Even if the script works I wonder what does that mean.
Wow! That's brings backs lots of memories!
Back in the 1980s and early 1990s, there were two basic shells, Bourne shell (/bin/sh
) and C shell (/bin/csh
).
Bourne shell had very few user friendly things. There were no aliases or command substitutions. Therefore, most people liked using C Shell as their default shell.
However, Csh was a terrible scripting language. (See http://www.faqs.org/faqs/unix-faq/shell/csh-whynot/). Therefore, you used C shell as your shell, but wrote your scripts in Bourne shell which had a much better syntax.
However, there was a tiny little problem: Since your default shell is C Shell, typing a shell script name at the command line, and the C Shell would pick it up and try to execute it.
To get around this, you put :
as the first line in your program. This was a Bourne shell comment, but was an invalid C Shell command. Thus the script would fail to run if you forgot to put sh
in front of it.
Later on, systems would know if the first line was :
, it should be a Bourne shell script. And, even later, you could put #:
so it would be a comment and not a command. Some people put the name of the shell, /bin/sh
next to it to help remind people were suppose to run this as a Bourne shell script.

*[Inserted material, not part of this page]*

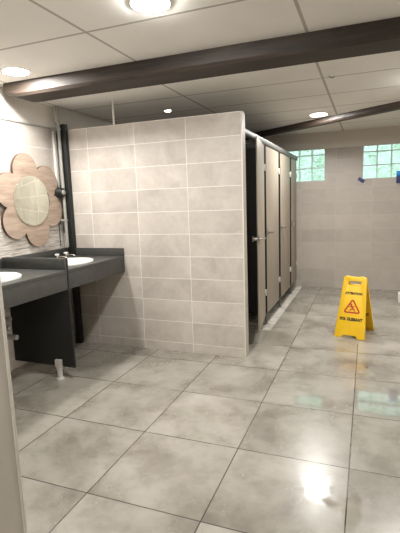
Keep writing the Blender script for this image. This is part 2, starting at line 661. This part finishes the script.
downlight(-0.39, 0.53, ZC, 0.10, 'largest lit round downlight, cut by the top edge of the picture, before the thick beam', 0.16)
downlight(-1.80, 1.09, ZC, 0.095, 'lit round downlight by the left wall, tight against the thick beam end', 0.05)
downlight(0.10, 3.80, ZC2, 0.095, 'lit round downlight beside the slanting thinner beam, above the stall doors', 0.10)
downlight(1.12, 2.58, ZC2, 0.10, 'lit round downlight at the right edge, between the two beams')
downlight(-1.32, 2.70, ZC2, 0.032, 'small bright spot light above the stalls, seen over the partition top')
downlight(-0.20, -1.90, ZC, 0.085, 'added unseen downlight behind the camera, lighting the near wall end')  # added lamp out of view, brightens the foreground and near wall end

# ------------------------------------------------------------------ partition rod, corner post, conduit
rod = MB().cyl((0, 0, 0), (0, 0, ZC2 - ZP - 0.003), 0.009).build('support_rod', M['white_plastic'], None, (-1.575, YP + 0.05, ZP + 0.003))
tag(rod, 'thin white rod standing on the partition top up to the ceiling', 'rod')

post = thing('corner_post', 'black upright post in the corner between left wall and partition', 'post', (-2.135, 1.966, 0))
MB().box(0.012, 0.074, -0.024, 0.024, 0.0, 2.175, 0.003).build('post_body', M['panel_dark'], post)

cond = thing('cable_conduit', 'grey pipe running down from the ceiling beside the black corner post', 'pipe', (-2.115, 1.922, 0))
MB().tube([(-0.03, 0.03, ZC2), (-0.026, 0.028, 2.30), (-0.012, 0.012, 2.25), (0.0, 0.0, 2.20), (0.0, 0.0, 1.0)], 0.015).build('pipe', M['grey_plastic'], cond)
MB().tube([(-0.045, 0.03, ZC2), (-0.043, 0.028, 2.31), (-0.03, 0.010, 2.25), (-0.022, 0.0, 2.19)], 0.008).build('cable', M['white_plastic'], cond)
for z in (2.12, 1.25):
    cl = MB()
    cl.box(-0.085, 0.017, -0.017, 0.017, z, z + 0.02, 0.003)
    cl.build('clip', M['grey_plastic'], cond)

trk = tag(box('cable_trunking', M['white_plastic'], XW, XW + 0.022, 1.925, 1.962, 1.585, 2.14, 0.003),
          'narrow white cable trunking going down the left wall to the black push button', 'trunking')
btn = thing('push_button', 'black round wall button with pale grey face at end of white trunking', 'button', (XW, 1.895, 1.53))
ry = Matrix.Rotation(R(90), 4, 'Y')
MB().lathe([(0, 0), (0.046, 0), (0.048, 0.01), (0.046, 0.095), (0.038, 0.108), (0, 0.108)], 32, ry).build('housing', M['panel_dark'], btn)
MB().lathe([(0, 0.106), (0.026, 0.106), (0.025, 0.114), (0.018, 0.119), (0, 0.120)], 28, ry).build('button_face', M['grey_plastic'], btn)
MB().tube([(0.012, 0.012, -0.05), (0.012, 0.012, -0.4), (0.012, 0.012, -0.53)], 0.006).build('cable', M['panel_dark'], btn)


# ------------------------------------------------------------------ vanity counters
def vanity(y0, y1, bc, br, label, group):
    yc = (y0 + y1) / 2
    t = thing('vanity_counter', label, 'counter', (XW, yc, 0), 0, group)
    d = XC - XW
    top = MB()
    top.plate([rrect(0.016, d, y0 - yc, y1 - yc, 0.004, 2), ellipse(bc[0] - XW, bc[1] - yc, br[0] * 0.93, br[1] * 0.93)], 0.03, 0.002)
    top.build('countertop', M['counter'], t, (0, 0, ZK - 0.015))
    MB().box(d - 0.022, d - 0.002, y0 - yc, y1 - yc, 0.752, ZK - 0.03, 0.002).build('apron', M['counter'], t)
    MB().box(0.014, 0.05, y0 - yc, y1 - yc, ZK, 0.985, 0.002).build('upstand', M['counter'], t)
    return t, yc


BN, BNR = (-1.83, 0.65), (0.22, 0.245)
BF, BFR = (-1.79, 1.505), (0.21, 0.225)
near, ycn = vanity(0.20, YN, BN, BNR, 'charcoal vanity counter nearest the camera, with black end panel on a steel foot', 'charcoal vanity counters')
MB().box(0.068, XC - XW + 0.002, YN - ycn, YN - ycn + 0.019, 0.106, 1.0, 0.002).build('side_panel', M['panel_dark'], near)
MB().box(0.052, XC - XW, YN - ycn - 0.02, YN - ycn, ZK, 0.998, 0.002).build('upstand', M['counter'], near)
ft = MB()
ft.lathe([(0, 0), (0.034, 0), (0.034, 0.008), (0.021, 0.014), (0.021, 0.08), (0.025, 0.082), (0.025, 0.112), (0, 0.112)], 28)
ft.box(-0.029, 0.029, -0.018, 0.012, 0.10, 0.165, 0.003)
f1 = ft.build('foot', M['steel_light'], near, (-1.665 - XW, YN - ycn - 0.006, 0))

far, ycf = vanity(YN + 0.019, YP - 0.001, BF, BFR, 'charcoal vanity counter between the black end panel and the tiled partition', 'charcoal vanity counters')
MB().box(0.052, XC - XW, YP - ycf - 0.022, YP - ycf - 0.002, ZK, 0.983, 0.002).build('upstand', M['counter'], far)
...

C shell started dying out after Kornshell started becoming popular. It was about this time when the shebang (#!
) came out, but that was only for AT&T and not the Berkeley derived systems. BSD systems didn't get the shebang until the late 1980s. And, Sun people used C Shell as their default shell until Solaris came out.
I hadn't seen a program begin with #: /bin/sh
in ages.
BTW, it is common to start your scripts this way:
#! /usr/bin/env perl
This way, you use the version of Perl that's in your path and don't have to worry what directory it is in. For example, if you begin your script with:
#! /usr/local/bin/perl
And, Perl is actually in /usr/bin
, your script won't run. The env
program is always in /usr/bin
and is guaranteed to work. Of course, if you want to use a specific version of Perl and not the one that is in the path, you'd go with the first method.